Août 2023,
Plusieurs romans policiers portés à l’écran avec succès — Mystic River, Shutter Island, parmi d’autres — ont établi sa réputation. Ecrivain, scénariste, dramaturge, Dennis Lehane est né dans le sud de Boston, un quartier populaire où différentes communautés ont longtemps vécu repliées sur elles-mêmes. C’est là qu’il situe les péripéties de son dernier roman, Le Silence, à l’été 1974, lors d’émeutes dont il a été le témoin, enfant, et qui l’ont marqué.
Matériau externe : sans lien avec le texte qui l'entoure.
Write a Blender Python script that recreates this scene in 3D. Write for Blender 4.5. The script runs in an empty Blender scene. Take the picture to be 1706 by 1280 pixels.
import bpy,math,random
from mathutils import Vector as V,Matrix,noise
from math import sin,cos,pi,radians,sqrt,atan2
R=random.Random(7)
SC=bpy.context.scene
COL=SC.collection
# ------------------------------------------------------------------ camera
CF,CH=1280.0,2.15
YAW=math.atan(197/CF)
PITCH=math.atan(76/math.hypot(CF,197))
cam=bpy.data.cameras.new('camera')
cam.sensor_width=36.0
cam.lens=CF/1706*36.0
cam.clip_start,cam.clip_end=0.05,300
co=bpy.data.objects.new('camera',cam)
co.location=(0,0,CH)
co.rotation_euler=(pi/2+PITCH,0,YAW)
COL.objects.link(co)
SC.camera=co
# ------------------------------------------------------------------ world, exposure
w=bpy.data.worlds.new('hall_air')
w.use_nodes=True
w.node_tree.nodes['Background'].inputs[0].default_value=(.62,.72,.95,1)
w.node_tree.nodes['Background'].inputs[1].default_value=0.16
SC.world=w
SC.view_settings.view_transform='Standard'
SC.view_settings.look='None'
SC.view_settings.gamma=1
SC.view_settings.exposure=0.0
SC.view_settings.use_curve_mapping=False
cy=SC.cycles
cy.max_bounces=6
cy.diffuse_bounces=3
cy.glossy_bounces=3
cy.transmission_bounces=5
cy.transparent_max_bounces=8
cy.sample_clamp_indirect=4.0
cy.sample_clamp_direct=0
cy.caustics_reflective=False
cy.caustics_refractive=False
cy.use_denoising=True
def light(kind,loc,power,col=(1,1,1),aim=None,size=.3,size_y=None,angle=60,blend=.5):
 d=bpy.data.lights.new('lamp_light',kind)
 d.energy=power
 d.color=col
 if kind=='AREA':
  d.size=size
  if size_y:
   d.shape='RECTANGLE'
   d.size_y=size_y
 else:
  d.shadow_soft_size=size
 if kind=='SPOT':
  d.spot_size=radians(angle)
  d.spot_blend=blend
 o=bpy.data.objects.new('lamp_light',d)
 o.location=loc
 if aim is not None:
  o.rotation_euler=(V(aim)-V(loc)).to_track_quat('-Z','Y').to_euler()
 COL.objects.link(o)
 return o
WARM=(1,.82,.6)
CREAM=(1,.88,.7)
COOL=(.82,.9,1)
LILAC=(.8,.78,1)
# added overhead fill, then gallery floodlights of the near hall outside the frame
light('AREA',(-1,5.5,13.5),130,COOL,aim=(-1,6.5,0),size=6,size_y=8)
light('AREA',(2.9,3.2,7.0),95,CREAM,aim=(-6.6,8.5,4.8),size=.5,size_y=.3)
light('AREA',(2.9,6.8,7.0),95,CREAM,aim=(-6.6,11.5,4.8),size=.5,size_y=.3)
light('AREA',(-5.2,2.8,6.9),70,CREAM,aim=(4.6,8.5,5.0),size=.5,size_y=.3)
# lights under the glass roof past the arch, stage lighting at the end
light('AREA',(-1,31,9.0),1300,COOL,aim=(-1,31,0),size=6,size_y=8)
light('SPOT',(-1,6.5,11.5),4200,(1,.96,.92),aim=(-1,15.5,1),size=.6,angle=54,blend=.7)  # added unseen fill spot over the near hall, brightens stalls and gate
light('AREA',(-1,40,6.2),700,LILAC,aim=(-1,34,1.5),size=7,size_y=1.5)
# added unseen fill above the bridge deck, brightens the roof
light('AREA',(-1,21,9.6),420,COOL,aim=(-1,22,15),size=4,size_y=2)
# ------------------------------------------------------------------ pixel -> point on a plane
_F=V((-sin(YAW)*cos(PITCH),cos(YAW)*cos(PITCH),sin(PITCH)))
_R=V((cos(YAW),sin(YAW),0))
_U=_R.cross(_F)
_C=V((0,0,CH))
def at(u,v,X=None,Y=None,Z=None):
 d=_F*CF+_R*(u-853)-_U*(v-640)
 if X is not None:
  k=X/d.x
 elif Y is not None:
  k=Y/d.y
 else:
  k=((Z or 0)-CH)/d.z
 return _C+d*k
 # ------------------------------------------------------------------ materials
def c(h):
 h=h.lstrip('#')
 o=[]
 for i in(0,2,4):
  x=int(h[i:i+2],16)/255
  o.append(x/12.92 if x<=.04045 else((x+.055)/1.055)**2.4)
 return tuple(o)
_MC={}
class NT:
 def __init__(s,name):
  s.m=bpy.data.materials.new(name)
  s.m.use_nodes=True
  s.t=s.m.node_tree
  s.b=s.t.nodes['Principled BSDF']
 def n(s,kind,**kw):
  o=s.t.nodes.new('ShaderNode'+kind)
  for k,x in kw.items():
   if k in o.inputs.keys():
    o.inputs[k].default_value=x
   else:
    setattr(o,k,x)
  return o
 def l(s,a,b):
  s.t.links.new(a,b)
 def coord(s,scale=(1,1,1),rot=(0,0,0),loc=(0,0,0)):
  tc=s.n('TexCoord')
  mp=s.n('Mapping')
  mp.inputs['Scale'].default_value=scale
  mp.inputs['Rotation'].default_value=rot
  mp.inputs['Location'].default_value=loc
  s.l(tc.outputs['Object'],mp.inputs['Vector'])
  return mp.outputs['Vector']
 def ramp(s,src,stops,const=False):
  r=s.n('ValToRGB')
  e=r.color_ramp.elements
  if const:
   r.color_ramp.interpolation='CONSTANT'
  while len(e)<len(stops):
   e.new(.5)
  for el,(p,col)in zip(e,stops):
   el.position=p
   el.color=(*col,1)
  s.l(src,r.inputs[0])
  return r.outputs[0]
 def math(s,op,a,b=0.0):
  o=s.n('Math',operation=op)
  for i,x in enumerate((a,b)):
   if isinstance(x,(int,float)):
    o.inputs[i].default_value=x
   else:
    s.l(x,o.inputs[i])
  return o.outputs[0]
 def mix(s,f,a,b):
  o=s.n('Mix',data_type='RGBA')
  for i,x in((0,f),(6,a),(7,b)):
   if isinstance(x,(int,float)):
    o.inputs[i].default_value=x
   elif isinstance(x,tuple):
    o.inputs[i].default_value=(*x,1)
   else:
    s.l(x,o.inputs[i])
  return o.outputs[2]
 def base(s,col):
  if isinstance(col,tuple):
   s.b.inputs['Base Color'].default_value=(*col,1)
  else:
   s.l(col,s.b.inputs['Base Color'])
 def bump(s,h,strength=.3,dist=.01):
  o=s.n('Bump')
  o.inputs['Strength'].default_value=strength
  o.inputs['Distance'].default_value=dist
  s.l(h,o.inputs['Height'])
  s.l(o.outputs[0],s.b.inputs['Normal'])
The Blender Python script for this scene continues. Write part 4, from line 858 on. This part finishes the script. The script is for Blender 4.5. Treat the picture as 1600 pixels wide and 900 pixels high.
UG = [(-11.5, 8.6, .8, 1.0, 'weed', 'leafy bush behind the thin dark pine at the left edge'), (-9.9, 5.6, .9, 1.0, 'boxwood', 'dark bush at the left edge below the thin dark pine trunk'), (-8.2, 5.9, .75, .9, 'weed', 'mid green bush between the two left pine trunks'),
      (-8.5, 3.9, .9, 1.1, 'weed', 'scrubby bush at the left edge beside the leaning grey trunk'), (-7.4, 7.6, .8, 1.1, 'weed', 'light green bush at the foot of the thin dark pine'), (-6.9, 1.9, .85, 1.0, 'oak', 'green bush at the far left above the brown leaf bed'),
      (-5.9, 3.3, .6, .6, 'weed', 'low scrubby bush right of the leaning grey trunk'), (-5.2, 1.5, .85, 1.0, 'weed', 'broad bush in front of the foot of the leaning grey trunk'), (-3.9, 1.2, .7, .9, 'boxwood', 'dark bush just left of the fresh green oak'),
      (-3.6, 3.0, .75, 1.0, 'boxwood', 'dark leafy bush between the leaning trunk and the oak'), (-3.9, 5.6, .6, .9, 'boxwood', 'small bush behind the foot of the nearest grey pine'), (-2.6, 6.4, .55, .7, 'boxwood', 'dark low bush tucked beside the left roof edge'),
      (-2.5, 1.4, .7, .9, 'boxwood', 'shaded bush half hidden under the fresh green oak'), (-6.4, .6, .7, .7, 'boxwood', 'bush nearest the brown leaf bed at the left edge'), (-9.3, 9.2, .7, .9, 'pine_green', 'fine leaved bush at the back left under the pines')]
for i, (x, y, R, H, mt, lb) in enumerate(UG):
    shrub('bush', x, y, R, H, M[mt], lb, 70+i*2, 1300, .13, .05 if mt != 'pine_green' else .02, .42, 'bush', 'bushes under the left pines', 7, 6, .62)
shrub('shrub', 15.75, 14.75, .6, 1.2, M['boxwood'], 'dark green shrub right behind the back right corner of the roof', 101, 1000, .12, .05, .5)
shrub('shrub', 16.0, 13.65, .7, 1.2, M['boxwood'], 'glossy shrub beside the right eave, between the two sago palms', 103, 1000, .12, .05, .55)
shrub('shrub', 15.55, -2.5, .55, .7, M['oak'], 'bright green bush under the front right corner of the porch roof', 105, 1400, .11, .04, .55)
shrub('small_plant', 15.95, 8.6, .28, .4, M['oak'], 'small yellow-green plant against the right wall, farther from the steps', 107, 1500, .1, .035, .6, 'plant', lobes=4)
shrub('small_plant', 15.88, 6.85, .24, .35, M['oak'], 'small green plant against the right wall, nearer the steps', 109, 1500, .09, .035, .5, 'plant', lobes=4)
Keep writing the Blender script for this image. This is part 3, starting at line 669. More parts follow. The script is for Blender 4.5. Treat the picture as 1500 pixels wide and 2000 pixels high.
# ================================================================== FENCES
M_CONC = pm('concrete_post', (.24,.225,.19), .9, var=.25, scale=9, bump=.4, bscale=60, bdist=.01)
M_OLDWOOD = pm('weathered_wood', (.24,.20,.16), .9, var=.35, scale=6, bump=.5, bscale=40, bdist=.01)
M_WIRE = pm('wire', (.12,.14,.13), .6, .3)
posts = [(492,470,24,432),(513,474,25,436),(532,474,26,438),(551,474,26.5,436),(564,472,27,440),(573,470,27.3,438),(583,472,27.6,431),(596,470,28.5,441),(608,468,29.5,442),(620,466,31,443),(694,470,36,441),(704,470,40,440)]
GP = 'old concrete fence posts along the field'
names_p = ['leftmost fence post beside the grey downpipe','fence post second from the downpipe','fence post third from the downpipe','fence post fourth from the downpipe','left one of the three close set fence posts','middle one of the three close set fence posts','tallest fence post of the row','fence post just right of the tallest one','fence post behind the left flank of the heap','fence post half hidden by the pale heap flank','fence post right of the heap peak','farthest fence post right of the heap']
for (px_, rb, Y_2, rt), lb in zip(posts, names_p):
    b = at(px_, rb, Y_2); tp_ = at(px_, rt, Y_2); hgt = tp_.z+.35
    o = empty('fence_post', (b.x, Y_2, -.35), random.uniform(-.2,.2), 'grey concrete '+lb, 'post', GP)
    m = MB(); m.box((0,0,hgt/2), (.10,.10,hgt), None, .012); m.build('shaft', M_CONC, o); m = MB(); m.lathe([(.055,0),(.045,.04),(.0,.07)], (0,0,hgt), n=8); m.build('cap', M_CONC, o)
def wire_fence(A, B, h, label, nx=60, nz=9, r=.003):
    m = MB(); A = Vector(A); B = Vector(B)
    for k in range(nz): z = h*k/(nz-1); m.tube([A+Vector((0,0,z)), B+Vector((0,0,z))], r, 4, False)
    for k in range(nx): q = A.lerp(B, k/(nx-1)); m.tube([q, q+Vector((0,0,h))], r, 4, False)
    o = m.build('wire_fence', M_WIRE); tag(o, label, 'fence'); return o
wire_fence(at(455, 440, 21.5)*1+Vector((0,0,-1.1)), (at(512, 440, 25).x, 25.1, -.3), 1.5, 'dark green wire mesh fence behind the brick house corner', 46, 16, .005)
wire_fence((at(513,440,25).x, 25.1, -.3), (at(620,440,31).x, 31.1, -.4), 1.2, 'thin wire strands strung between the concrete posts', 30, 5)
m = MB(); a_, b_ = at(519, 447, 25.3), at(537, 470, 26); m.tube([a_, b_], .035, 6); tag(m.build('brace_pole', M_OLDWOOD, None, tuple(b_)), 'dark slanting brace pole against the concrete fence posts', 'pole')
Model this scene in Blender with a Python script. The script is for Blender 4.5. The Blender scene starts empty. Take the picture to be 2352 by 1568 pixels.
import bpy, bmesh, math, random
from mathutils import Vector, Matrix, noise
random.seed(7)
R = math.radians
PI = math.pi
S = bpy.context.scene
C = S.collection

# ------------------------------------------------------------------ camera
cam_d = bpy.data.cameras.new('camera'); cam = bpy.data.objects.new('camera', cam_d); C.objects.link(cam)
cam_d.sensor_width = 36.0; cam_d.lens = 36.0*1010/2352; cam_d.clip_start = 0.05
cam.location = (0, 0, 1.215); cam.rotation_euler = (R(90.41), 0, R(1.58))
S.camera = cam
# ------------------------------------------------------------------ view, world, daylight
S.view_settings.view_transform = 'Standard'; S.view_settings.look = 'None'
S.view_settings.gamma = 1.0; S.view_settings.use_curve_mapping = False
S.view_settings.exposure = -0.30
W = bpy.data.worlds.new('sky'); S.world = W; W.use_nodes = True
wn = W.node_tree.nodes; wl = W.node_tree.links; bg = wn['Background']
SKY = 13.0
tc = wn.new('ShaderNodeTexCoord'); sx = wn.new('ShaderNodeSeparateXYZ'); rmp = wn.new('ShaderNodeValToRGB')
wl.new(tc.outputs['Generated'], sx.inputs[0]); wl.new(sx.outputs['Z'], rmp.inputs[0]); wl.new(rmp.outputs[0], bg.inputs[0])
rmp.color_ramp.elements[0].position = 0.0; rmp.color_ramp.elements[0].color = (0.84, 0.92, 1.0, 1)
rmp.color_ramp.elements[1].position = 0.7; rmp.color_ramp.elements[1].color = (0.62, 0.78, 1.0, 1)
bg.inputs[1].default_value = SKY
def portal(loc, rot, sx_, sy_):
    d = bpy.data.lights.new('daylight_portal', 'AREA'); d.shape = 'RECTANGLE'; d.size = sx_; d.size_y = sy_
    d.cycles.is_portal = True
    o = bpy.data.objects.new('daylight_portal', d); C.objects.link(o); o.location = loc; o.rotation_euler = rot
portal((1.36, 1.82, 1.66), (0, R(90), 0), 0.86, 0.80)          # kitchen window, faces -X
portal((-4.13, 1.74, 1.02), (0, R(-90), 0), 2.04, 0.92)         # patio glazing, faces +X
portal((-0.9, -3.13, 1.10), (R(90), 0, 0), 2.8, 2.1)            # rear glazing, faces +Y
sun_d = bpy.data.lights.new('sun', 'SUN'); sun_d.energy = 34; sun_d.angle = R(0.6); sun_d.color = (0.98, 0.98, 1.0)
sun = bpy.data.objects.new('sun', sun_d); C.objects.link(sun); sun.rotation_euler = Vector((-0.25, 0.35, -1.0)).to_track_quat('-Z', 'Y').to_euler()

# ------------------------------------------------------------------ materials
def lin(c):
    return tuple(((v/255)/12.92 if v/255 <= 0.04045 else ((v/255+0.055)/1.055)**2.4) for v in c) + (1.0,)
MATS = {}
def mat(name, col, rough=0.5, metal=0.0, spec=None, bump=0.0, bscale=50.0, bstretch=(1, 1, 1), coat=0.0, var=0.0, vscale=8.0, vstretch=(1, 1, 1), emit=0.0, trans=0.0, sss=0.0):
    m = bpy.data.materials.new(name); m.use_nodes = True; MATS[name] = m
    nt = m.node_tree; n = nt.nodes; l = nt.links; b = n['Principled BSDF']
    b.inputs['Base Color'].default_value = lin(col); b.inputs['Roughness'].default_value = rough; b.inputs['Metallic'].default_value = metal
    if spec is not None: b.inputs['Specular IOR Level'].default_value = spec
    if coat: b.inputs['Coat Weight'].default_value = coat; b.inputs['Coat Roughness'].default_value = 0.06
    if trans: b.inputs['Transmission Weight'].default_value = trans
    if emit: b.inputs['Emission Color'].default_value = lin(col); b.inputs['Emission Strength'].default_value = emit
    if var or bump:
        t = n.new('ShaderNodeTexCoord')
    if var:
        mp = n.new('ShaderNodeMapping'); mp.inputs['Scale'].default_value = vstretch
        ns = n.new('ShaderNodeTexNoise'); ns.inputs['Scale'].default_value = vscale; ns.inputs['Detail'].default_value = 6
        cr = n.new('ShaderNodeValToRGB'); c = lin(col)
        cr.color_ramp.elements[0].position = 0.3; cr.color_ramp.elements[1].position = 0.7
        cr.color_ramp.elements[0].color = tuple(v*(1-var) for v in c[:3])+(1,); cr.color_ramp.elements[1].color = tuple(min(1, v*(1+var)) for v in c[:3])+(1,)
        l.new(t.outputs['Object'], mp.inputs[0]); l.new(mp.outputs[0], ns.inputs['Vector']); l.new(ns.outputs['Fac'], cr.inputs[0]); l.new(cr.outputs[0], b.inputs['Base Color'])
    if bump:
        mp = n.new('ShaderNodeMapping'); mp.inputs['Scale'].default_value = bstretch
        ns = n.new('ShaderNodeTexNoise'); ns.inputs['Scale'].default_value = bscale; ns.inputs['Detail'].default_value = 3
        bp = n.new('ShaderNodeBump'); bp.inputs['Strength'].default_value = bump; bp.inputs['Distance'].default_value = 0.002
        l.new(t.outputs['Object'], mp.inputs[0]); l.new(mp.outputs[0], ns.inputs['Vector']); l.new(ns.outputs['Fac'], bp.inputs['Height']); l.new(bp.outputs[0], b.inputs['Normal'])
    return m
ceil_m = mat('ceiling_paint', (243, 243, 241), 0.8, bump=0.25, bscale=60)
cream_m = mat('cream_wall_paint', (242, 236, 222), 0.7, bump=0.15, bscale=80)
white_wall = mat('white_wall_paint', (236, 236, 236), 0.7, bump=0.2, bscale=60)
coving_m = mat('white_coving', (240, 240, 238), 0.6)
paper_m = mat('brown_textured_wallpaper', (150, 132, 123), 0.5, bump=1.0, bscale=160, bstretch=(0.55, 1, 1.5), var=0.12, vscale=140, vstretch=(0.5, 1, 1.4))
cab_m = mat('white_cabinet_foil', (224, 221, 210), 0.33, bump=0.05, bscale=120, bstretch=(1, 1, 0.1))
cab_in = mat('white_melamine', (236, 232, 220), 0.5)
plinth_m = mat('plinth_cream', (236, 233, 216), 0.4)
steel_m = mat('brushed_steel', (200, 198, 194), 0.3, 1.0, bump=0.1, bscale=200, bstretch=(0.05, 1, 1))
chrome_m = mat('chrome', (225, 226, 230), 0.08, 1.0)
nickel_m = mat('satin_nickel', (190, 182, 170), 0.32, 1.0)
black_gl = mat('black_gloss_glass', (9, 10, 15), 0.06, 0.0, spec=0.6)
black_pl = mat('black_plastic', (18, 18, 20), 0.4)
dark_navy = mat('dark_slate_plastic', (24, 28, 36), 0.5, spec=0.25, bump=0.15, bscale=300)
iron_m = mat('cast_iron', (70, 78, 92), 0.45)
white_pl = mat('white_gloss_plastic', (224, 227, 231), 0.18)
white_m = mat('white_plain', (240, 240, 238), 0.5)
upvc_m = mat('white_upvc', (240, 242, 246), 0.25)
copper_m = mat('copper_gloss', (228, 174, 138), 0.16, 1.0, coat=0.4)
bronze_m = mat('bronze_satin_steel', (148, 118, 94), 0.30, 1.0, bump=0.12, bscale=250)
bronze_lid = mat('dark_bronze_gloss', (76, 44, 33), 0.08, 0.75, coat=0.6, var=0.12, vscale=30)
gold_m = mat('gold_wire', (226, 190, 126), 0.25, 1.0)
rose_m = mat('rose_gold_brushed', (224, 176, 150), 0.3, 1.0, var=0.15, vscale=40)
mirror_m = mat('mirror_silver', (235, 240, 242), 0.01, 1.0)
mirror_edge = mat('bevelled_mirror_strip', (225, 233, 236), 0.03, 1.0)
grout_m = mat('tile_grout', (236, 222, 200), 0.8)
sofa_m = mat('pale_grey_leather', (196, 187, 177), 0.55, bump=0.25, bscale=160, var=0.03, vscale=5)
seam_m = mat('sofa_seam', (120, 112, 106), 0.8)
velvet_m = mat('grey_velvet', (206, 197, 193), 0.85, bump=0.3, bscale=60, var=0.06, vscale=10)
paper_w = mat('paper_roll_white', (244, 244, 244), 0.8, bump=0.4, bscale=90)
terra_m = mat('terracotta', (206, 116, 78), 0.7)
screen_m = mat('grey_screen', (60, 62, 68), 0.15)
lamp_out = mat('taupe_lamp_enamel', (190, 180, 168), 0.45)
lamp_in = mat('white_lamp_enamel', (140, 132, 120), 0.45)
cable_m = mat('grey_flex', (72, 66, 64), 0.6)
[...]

Pour mettre un terme à la ségrégation raciale dans les écoles et aux inégalités s’en suivant, un juge fédéral venait d’exiger de la Ville de Boston qu’à la rentrée scolaire prochaine, des enfants des quartiers blancs soient conduits chaque jour par bus dans des lycées fréquentés par une majorité d’enfants noirs, et inversement.
A Commonwealth, une cité de logements sociaux paupérisée, où vit une importante communauté ouvrière d’origine irlandaise, le jugement provoque des réactions très violentes, exacerbées par la mort mystérieuse et violente d’un jeune Noir à la station de métro voisine. La population, de condition très fruste, se dresse violemment contre les institutions, professant ouvertement un racisme primaire. Une manifestation d’envergure est prévue devant le City Hall. On s’attend à des heurts avec la police.
Dans le même tempo, une jeune fille blanche ne rentre pas chez elle. Est-ce une simple fugue ou sa disparition est-elle liée à la mort du jeune Noir ? A-t-elle une bonne raison de s’être enfuie ou a-t-elle été victime d’un mauvais coup ? Sa mère, Mary Pat, une femme de Commonwealth, aide-soignante dans une résidence pour personnes âgées, endurcie par une bonne série de malheurs, mène son enquête avec obstination, au risque d’enfreindre le sacro-saint silence qui régit le quartier.
Le quartier est gangrené par la drogue et par la bande de Marty Butler, le caïd local qui détient l’exclusivité de son commerce et qui ne recule devant rien, pas même le meurtre, pour préserver sa prospérité. Constituée d’enfants de la cité, la bande de Butler joue un rôle de protection et d’assistance sociale auprès de la population, en échange de son silence sur les événements crapuleux ou criminels. Le silence : un pacte implicite de solidarité communautaire face aux institutions et face à la police.
Le Silence est un polar noir, dont l’écriture, de style cinématographique, rend la lecture très captivante. Les péripéties sont relatées au présent, dans un langage d’une sobriété sèche. Une large part est laissée aux dialogues, bruts, incisifs, truculents. Leur gouaille parfois empreinte d’humour m’a fait penser à Michel Audiard. Ils sont accompagnés de textes narratifs, qui pourraient être les commentaires off d’un observateur ou les indications d’un script.
Les personnages sont dépeints de près, tant dans leur aspect physique que dans leur fonctionnement mental. La plupart des chapitres sont consacrés aux réflexions, aux démarches et aux actes de Mary Pat, une femme à laquelle on s’attache, parce qu’elle est à la fois sensible et forte, désespérée et jusqu’au-boutiste, solidaire des siens et consciente de l’altérité. Mary Pat connaît ses failles, ses limites, ses fautes, il lui faut bien s’accommoder de l’étroitesse d’esprit d’une communauté blanche populaire, qui recrée, à chaque génération, une culture de frustration, de haine, de racisme.
Les autres chapitres donnent un éclairage inquiétant et cocasse sur quelques malfrats hauts en couleur de la bande de Butler. Ils permettent aussi de découvrir le lieutenant de police Michael Coyne, que tout le monde appelle Bobby sans qu’on sache pourquoi. Un bon flic qui s’efforce de faire son devoir d’homme, de citoyen et de policier. Un observateur lucide et tolérant des travers de l’humanité, conscient qu’une poignée de collègues pourraient se laisser aller à des dérives.
L’auteur, qui apparaît derrière le personnage de Bobby, ne juge personne. Il connaît le sens de l’Histoire et expose les états d’âme d’une communauté considérée comme privilégiée parce que blanche, luttant pourtant pour survivre dignement, en prise à des décisions politiques dont la justification peut être légitime et dont l’application peut être mal ressentie. L’enfer est pavé de bonnes intentions, dit-on. Cinquante ans plus tard, nous le voyons tous les jours dans notre actualité.